-- start --

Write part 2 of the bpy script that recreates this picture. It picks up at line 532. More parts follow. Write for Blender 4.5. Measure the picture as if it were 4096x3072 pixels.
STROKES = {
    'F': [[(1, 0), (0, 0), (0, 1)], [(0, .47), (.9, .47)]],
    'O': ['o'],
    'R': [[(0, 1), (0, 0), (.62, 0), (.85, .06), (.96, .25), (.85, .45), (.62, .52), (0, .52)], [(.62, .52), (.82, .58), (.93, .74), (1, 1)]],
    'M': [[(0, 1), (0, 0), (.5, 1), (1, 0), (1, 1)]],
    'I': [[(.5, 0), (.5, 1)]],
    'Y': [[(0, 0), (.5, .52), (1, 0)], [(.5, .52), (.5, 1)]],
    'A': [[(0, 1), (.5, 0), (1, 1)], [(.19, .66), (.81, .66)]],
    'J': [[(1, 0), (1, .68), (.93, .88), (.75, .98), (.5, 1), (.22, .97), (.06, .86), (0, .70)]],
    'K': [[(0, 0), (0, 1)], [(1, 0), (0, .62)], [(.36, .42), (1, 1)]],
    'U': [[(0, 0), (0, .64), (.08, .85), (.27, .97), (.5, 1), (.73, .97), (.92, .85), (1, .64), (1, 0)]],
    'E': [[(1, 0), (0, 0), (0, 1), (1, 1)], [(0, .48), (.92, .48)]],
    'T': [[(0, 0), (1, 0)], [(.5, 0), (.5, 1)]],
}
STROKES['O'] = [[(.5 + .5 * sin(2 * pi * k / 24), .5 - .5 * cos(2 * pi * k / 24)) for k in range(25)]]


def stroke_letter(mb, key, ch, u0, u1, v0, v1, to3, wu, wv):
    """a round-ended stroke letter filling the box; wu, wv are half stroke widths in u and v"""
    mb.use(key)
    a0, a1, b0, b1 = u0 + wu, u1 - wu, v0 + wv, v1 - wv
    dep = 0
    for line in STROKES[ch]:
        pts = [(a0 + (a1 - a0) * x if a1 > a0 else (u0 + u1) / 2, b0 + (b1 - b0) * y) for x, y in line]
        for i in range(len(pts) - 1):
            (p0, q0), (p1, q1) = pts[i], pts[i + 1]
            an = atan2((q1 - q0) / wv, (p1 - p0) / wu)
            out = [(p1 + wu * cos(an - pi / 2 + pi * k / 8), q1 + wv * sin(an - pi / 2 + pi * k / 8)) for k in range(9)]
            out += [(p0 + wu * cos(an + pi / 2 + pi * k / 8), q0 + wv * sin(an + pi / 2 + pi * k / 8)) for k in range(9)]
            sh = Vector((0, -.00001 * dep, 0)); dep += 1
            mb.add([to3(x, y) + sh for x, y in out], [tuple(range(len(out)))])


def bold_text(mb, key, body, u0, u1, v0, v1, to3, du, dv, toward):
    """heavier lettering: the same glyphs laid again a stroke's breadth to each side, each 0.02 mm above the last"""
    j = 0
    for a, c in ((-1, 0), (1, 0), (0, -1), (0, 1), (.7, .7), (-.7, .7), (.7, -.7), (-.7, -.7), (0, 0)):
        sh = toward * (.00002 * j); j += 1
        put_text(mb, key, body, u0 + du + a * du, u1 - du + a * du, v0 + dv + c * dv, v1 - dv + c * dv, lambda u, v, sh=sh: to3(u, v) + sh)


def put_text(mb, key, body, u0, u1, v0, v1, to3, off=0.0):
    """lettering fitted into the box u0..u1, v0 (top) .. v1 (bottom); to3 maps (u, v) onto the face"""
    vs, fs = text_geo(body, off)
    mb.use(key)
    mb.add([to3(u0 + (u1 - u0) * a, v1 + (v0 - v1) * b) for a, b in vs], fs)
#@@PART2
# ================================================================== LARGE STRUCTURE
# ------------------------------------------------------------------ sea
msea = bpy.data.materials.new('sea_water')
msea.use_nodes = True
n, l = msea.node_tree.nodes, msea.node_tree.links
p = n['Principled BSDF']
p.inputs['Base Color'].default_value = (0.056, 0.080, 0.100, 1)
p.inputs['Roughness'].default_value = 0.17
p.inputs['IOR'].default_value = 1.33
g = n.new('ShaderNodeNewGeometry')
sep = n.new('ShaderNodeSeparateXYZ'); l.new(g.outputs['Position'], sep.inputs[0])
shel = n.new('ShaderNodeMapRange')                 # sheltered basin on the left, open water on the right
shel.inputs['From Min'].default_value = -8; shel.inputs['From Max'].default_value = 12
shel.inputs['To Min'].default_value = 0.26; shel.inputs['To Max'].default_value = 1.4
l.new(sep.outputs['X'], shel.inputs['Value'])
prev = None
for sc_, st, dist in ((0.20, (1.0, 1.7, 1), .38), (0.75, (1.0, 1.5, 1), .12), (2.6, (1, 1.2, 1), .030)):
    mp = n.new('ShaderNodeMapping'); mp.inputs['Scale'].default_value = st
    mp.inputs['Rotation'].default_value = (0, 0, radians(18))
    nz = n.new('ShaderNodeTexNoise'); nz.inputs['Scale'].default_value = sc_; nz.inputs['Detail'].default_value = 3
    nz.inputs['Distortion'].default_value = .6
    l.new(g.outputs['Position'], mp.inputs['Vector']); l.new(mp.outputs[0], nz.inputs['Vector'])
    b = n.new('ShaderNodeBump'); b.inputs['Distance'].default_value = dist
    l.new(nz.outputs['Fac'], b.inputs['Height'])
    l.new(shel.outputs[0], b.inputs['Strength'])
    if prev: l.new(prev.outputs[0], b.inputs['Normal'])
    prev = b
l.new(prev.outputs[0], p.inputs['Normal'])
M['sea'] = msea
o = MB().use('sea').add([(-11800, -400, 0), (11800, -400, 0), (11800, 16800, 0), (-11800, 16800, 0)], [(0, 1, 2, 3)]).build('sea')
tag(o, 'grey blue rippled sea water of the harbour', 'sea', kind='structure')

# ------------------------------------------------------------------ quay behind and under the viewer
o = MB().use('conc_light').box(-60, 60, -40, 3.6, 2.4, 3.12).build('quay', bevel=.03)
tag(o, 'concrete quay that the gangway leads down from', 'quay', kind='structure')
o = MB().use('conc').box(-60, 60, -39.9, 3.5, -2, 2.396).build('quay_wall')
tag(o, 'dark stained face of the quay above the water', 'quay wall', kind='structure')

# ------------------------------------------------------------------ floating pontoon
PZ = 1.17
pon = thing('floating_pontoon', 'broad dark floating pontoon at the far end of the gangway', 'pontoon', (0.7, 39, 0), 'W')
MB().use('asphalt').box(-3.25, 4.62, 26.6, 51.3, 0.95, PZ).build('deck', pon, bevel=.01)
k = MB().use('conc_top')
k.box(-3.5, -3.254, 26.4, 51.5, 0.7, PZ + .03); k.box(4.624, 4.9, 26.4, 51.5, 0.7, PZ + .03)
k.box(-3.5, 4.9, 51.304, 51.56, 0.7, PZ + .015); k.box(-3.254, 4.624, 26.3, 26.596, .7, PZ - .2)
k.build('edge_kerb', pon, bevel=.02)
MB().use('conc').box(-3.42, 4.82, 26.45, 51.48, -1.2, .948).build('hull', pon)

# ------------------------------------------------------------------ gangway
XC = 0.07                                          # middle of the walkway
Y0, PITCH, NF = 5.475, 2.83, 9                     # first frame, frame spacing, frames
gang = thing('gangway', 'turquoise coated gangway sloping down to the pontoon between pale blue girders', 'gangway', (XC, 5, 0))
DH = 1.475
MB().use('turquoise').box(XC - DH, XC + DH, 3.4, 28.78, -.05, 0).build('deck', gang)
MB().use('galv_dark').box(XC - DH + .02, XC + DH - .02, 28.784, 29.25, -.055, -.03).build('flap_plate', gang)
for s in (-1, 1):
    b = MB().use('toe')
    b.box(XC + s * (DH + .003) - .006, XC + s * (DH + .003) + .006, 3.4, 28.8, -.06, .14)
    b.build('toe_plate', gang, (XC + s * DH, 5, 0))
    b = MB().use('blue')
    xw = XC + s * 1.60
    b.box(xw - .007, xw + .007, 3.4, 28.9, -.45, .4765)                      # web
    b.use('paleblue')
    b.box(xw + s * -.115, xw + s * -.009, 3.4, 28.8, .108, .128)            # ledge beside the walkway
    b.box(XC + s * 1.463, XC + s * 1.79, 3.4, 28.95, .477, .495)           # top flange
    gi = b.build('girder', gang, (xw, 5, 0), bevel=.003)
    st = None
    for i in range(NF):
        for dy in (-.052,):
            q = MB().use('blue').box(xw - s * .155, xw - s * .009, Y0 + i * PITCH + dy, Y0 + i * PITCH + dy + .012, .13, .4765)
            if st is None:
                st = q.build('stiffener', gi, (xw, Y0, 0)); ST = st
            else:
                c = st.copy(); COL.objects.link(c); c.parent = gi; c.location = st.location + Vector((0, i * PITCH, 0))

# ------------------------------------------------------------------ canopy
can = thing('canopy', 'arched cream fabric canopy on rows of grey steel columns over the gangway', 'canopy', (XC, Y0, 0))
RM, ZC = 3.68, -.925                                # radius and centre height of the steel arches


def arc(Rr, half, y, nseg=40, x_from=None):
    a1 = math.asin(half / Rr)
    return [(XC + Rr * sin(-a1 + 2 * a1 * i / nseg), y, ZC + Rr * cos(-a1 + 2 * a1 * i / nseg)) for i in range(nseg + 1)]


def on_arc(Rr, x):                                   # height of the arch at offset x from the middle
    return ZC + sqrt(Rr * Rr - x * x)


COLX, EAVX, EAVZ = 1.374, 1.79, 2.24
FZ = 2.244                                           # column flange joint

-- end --

_WRITTEN PROBLEM_. Set down, exactly as written, each line of the data from its opening line through the one containing "STROKES['O'] = [[(.5". Output nothing more.

_TASK SOLUTION_.
Write part 2 of the bpy script that recreates this picture. It picks up at line 532. More parts follow. Write for Blender 4.5. Measure the picture as if it were 4096x3072 pixels.
STROKES = {
    'F': [[(1, 0), (0, 0), (0, 1)], [(0, .47), (.9, .47)]],
    'O': ['o'],
    'R': [[(0, 1), (0, 0), (.62, 0), (.85, .06), (.96, .25), (.85, .45), (.62, .52), (0, .52)], [(.62, .52), (.82, .58), (.93, .74), (1, 1)]],
    'M': [[(0, 1), (0, 0), (.5, 1), (1, 0), (1, 1)]],
    'I': [[(.5, 0), (.5, 1)]],
    'Y': [[(0, 0), (.5, .52), (1, 0)], [(.5, .52), (.5, 1)]],
    'A': [[(0, 1), (.5, 0), (1, 1)], [(.19, .66), (.81, .66)]],
    'J': [[(1, 0), (1, .68), (.93, .88), (.75, .98), (.5, 1), (.22, .97), (.06, .86), (0, .70)]],
    'K': [[(0, 0), (0, 1)], [(1, 0), (0, .62)], [(.36, .42), (1, 1)]],
    'U': [[(0, 0), (0, .64), (.08, .85), (.27, .97), (.5, 1), (.73, .97), (.92, .85), (1, .64), (1, 0)]],
    'E': [[(1, 0), (0, 0), (0, 1), (1, 1)], [(0, .48), (.92, .48)]],
    'T': [[(0, 0), (1, 0)], [(.5, 0), (.5, 1)]],
}
STROKES['O'] = [[(.5 + .5 * sin(2 * pi * k / 24), .5 - .5 * cos(2 * pi * k / 24)) for k in range(25)]]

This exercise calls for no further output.